### Given records
┏━━
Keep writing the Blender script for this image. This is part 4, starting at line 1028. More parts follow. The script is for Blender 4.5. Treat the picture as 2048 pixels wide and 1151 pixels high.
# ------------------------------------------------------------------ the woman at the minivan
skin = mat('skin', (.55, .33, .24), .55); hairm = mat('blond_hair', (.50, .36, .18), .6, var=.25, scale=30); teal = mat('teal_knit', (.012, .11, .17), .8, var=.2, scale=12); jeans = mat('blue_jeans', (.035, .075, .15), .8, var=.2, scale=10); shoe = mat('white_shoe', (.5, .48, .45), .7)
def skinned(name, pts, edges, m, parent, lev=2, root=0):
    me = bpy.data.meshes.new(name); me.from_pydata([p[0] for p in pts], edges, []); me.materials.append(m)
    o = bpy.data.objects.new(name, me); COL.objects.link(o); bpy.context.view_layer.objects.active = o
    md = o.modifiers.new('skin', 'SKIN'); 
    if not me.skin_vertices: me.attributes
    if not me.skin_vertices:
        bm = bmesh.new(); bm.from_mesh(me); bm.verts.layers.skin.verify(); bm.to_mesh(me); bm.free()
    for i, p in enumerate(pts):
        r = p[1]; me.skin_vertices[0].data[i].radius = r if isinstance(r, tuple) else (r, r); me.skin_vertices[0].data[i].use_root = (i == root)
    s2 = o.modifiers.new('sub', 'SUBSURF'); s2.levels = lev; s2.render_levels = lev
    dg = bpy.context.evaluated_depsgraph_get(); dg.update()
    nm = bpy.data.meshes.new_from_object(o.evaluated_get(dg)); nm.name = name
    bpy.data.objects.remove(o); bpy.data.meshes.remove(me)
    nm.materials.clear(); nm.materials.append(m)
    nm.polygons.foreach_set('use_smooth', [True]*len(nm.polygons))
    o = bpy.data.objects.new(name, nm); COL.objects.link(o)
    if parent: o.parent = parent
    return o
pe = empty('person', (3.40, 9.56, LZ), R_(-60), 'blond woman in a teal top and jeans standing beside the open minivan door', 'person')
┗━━
┏━━
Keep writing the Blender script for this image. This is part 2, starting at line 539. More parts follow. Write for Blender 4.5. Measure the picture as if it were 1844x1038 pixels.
┗━━
┏━━
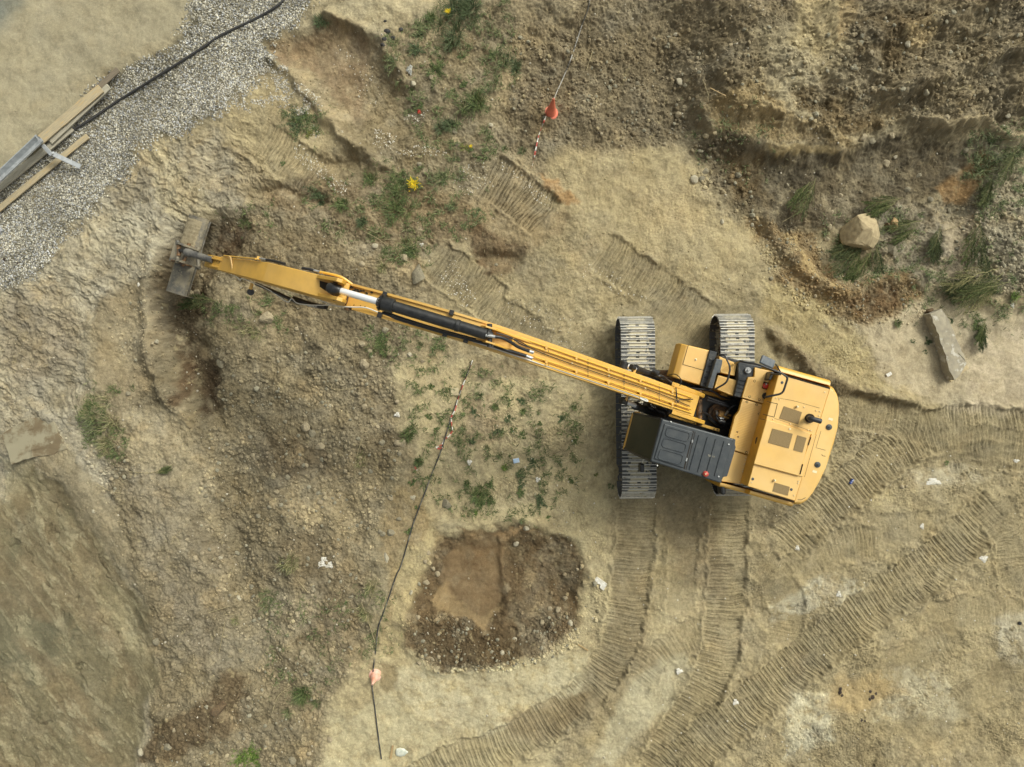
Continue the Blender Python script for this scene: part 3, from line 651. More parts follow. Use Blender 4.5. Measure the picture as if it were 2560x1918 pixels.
┗━━
### Work required
Report how many lines of the data contain the word "Measure", using the number alone.

### Correct result
2